There was no such thing as a private life. The school also taught me a lot of important lessons. I became a fairly independent person; so moving away to university after living away from my family for three years was a breeze. 

It taught me how to get along with people that I likely wouldn’t have been friends with in junior high. Because we lived together, we had to find common ground and get along. 

We all came to respect each other, and I realized that the one-dimensional characterization that we often attribute to highschoolers is unfair. 

One of my friends was a successful rugby player and wrestler who was one of the biggest, and most intimidating, guys at school. He was also intelligent, thoughtful, funny and kind. He always had my back and watched out for my younger brother for me. If we hadn’t lived together, I would have thought of him as a jock, and assumed that we never could have anything in common. 

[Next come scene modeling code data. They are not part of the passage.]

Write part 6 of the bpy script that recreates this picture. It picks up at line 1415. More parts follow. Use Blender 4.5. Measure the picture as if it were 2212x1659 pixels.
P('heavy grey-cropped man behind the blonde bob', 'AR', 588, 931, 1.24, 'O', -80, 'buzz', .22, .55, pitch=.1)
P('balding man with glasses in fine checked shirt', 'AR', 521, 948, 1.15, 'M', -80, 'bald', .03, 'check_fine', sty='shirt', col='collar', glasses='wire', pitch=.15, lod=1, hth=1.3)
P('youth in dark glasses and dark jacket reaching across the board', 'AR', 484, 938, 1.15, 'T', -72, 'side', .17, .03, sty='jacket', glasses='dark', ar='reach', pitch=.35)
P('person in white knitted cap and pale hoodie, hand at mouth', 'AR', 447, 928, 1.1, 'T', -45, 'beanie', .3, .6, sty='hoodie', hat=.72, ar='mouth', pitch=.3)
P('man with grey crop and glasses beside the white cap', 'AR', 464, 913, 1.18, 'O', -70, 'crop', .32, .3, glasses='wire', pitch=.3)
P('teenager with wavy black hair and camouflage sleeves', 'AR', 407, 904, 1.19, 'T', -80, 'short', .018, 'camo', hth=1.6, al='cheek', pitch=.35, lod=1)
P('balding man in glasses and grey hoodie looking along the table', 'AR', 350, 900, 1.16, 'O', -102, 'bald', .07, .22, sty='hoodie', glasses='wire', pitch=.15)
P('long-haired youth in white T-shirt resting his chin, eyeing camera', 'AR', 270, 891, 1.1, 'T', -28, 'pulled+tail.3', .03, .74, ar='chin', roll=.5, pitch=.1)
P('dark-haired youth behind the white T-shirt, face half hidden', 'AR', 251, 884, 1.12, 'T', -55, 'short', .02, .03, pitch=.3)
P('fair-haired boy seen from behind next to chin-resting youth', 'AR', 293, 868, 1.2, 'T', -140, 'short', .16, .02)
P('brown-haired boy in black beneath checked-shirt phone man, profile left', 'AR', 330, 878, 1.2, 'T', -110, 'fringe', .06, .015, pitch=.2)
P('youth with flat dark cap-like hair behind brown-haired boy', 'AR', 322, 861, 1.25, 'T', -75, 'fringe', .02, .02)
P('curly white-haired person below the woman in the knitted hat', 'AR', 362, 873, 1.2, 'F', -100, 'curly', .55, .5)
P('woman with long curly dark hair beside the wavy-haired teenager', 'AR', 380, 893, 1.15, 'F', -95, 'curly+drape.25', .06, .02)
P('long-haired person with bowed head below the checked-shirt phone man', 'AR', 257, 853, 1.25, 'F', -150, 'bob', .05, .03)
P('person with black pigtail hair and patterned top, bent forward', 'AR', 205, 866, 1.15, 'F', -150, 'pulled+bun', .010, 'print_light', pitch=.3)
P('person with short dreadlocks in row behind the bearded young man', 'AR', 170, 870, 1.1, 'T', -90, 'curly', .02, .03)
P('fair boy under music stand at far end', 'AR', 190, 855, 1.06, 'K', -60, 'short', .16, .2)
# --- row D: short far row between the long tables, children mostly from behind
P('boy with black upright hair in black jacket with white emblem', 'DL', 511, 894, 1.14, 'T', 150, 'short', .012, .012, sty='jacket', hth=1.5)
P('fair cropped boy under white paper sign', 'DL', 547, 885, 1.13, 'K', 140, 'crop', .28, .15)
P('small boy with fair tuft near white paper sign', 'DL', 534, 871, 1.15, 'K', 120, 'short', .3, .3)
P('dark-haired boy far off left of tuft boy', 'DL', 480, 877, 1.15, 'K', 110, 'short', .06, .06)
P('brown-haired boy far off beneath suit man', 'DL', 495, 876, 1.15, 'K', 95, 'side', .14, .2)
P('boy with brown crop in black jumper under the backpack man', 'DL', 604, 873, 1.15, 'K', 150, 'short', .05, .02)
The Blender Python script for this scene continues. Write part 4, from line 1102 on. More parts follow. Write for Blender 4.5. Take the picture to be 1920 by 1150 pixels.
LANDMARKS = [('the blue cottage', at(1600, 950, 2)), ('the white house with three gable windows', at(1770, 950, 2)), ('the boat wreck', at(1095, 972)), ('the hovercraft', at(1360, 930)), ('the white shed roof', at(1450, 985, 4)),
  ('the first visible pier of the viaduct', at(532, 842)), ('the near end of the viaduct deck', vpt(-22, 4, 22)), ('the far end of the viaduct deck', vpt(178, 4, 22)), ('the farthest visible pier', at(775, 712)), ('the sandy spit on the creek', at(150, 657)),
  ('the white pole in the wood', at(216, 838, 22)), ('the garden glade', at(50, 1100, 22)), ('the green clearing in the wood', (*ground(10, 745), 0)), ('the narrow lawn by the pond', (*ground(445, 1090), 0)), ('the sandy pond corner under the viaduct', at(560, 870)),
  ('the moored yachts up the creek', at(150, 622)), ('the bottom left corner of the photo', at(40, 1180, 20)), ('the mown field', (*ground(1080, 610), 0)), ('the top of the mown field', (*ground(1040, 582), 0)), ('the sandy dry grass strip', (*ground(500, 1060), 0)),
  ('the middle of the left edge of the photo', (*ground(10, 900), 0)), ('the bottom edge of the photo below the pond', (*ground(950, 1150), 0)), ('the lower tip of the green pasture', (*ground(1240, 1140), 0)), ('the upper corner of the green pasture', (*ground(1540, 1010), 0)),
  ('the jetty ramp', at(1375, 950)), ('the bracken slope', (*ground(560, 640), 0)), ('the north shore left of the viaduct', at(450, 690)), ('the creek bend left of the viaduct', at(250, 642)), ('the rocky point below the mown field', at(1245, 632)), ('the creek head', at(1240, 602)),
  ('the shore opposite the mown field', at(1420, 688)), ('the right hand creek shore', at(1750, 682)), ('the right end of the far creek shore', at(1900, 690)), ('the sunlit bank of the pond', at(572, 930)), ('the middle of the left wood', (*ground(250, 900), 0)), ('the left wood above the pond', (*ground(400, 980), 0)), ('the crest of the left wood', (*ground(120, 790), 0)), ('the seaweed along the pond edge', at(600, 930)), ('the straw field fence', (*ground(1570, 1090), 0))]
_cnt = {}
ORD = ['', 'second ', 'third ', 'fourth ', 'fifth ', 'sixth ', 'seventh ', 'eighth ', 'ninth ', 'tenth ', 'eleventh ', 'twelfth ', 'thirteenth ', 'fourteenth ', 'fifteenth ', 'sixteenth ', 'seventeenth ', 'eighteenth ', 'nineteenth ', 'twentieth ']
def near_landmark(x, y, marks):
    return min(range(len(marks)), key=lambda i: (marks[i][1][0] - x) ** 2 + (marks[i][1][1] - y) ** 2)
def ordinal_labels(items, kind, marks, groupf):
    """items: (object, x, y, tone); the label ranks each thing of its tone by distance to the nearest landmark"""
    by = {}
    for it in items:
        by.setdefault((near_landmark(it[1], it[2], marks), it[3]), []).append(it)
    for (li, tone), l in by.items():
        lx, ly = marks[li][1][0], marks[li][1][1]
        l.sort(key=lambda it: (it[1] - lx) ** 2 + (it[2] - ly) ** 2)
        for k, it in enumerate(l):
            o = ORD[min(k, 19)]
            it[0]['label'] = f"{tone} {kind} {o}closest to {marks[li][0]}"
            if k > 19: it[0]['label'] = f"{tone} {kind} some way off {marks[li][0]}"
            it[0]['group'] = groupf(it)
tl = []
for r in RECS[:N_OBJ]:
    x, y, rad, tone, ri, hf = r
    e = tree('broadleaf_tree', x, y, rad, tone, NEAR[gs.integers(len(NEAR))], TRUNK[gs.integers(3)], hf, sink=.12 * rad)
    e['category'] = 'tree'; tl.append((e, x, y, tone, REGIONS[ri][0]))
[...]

Boarding school also teaches loyalty. The friends that I made at boarding school would have done anything for me and I would have done anything for them. Even now, four years after I graduated, I call or text them whenever I need them and they’re there for me. 

We’re always rooting for each other’s successes and when we’re reunited, it feels like we only left each other last week. 

Although I occasionally resented my experience at the time and couldn’t wait to graduate when I was in the twelfth grade, I’m grateful for the experience and happy I did it. When I crossed the stage at graduation, I was a far different person than the scared 14-year-old girl that showed up with her headband and leggings on that fateful September morning. 

I believed in myself and I confidently went in my own direction, once again to a new place where I didn’t know a soul. I knew that I had a support system and friends that loved me and while my life hasn’t been all sunshine and rainbows since I graduated high school, I’ve continued to grow into the person I am today. 

I know that I can handle change, I know that I can take on a busy workload, I know I can make friends in new places and I know that I’ll be okay, no  matter how scary and alone things can feel. I’m very thankful for that.